Trump’s Rushmore speech deepens US split as Puerto Ricans plan independence march
On July 3, 2026, former US President Donald Trump delivered a fiery address at Mount Rushmore in South Dakota on the eve of the 250th anniversary of the Declaration of Independence. Speaking before the 60‑foot carvings of Washington, Jefferson, Lincoln and Roosevelt, Trump denounced what he called a rising communist menace, warned that opponents must be defeated, and proclaimed that America would never become a communist country. He also claimed that losing the midterms would be self‑inflicted.

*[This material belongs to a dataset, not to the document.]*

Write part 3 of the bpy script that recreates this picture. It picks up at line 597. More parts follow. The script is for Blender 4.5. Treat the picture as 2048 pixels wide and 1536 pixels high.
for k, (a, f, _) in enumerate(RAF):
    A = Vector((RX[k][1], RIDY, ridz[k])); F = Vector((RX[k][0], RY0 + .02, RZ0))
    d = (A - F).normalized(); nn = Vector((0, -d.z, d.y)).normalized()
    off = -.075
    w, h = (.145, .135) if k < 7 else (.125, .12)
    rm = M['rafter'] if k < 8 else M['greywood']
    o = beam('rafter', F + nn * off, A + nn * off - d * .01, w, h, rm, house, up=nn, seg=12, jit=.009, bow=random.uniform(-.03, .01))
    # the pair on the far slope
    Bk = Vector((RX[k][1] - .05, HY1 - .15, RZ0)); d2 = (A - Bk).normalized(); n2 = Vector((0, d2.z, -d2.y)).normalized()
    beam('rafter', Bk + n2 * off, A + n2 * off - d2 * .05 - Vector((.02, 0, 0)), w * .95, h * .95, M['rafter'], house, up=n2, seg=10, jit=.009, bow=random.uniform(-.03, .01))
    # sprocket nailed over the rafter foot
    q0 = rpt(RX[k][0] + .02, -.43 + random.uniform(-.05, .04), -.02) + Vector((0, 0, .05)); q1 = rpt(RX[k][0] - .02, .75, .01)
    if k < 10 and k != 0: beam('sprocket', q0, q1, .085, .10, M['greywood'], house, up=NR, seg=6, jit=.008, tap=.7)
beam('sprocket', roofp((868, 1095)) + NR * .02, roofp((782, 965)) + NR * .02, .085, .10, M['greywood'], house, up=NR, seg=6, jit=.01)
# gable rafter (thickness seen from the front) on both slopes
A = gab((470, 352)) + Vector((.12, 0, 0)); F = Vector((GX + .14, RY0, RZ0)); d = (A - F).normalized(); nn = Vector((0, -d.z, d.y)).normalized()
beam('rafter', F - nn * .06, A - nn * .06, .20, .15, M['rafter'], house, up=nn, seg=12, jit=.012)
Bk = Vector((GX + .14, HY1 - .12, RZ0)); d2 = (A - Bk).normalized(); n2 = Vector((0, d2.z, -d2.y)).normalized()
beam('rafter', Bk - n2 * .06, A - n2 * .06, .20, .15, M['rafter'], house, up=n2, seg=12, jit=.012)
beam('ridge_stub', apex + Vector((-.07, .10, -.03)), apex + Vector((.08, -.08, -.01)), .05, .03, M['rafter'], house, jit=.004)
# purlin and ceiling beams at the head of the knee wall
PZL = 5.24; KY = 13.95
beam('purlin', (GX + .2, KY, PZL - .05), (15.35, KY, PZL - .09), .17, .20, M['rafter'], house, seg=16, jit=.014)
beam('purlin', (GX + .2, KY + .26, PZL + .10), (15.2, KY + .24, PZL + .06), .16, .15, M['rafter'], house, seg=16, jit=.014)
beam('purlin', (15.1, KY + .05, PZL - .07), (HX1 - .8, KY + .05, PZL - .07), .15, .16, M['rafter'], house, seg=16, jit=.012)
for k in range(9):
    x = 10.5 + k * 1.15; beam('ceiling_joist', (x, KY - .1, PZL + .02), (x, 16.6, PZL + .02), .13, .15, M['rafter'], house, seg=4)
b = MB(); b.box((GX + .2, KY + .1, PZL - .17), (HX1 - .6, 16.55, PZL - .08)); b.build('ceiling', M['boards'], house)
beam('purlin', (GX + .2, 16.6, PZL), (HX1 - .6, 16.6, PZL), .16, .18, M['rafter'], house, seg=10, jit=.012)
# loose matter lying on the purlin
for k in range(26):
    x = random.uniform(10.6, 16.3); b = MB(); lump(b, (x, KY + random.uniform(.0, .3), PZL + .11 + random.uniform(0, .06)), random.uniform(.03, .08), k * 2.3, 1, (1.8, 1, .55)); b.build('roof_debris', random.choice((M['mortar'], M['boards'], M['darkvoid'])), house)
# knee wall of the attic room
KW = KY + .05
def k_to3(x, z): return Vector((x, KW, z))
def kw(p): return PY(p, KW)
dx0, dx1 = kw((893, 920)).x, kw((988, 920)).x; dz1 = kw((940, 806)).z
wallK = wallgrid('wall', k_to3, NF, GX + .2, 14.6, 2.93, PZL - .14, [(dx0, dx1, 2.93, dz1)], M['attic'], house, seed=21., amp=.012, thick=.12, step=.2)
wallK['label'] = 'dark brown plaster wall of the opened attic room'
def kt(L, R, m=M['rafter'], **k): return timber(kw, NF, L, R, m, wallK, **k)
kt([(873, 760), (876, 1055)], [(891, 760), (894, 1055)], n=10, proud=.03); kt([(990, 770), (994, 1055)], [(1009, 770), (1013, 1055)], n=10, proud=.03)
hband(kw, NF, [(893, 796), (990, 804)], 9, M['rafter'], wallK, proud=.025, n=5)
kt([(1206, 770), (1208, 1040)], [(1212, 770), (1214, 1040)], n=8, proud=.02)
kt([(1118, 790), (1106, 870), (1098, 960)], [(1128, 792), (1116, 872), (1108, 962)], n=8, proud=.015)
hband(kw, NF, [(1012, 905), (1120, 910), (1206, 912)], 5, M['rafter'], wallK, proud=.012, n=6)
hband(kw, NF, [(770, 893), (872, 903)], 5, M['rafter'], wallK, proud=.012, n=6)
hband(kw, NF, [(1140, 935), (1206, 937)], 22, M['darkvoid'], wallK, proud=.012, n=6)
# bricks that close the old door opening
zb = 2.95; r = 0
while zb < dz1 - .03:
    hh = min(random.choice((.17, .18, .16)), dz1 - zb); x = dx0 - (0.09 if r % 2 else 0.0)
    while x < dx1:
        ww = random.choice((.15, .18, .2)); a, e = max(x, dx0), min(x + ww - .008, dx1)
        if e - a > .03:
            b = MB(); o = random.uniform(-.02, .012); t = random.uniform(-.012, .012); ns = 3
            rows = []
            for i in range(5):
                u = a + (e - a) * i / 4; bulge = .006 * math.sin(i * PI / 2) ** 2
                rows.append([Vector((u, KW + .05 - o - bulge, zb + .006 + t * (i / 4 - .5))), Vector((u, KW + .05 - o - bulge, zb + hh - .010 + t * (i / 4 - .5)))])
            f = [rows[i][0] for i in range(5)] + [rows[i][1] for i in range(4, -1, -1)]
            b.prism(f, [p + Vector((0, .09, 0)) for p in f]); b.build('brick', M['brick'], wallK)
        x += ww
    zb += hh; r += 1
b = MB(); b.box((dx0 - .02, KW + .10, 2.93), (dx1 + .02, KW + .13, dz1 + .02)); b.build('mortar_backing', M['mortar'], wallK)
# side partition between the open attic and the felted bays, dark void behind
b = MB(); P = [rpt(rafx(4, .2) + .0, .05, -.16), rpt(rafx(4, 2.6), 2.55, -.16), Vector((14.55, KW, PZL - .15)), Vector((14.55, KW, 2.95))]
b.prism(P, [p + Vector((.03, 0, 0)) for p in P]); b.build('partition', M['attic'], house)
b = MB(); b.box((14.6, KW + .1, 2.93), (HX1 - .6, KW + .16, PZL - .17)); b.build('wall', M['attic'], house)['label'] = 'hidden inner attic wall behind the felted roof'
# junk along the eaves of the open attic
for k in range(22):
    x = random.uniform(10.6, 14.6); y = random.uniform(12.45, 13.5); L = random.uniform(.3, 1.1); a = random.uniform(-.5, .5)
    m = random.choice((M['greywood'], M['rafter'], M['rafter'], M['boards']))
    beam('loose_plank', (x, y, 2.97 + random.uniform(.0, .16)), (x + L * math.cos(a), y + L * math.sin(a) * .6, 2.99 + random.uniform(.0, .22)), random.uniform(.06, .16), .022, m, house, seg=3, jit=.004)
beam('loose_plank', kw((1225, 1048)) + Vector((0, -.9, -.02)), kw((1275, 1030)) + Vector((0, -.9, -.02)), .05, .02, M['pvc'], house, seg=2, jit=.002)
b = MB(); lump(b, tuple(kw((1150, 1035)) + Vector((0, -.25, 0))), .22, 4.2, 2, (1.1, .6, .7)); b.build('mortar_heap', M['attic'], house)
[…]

The speech drew sharp criticism. Former President Bill Clinton said the US faces deep division, accusing the Trump administration of launching unconstitutional wars and deploying masked agents to seize people. Historian Hasan Kwame Jeffries of Ohio State University argued that the Declaration never liberated all Americans, noting that indigenous peoples lost their lands to white settlers. Indigenous leader Leonard Peltier, released from prison in 2025, said celebrating 250 years of independence is meaningless without an apology for past injustices.
Meanwhile, African American groups held protest rallies demanding equality, and Puerto Rican communities declared July 18, 2026 as ‘Puerto Rican Day’ to march for independence in San Juan, New York, New Jersey, Massachusetts, Florida and Cleveland. Leader Edwin Cortes, who served time for seditious conspiracy, said if George Washington were alive today he would be guilty of sedition.
For Nigerians, the episode underscores how historical symbols and nationalist rhetoric can deepen societal splits, echoing local debates over colonial monuments and self‑determination claims. What lessons can Nigeria draw from the US struggle over its founding symbols and the push for autonomy elsewhere?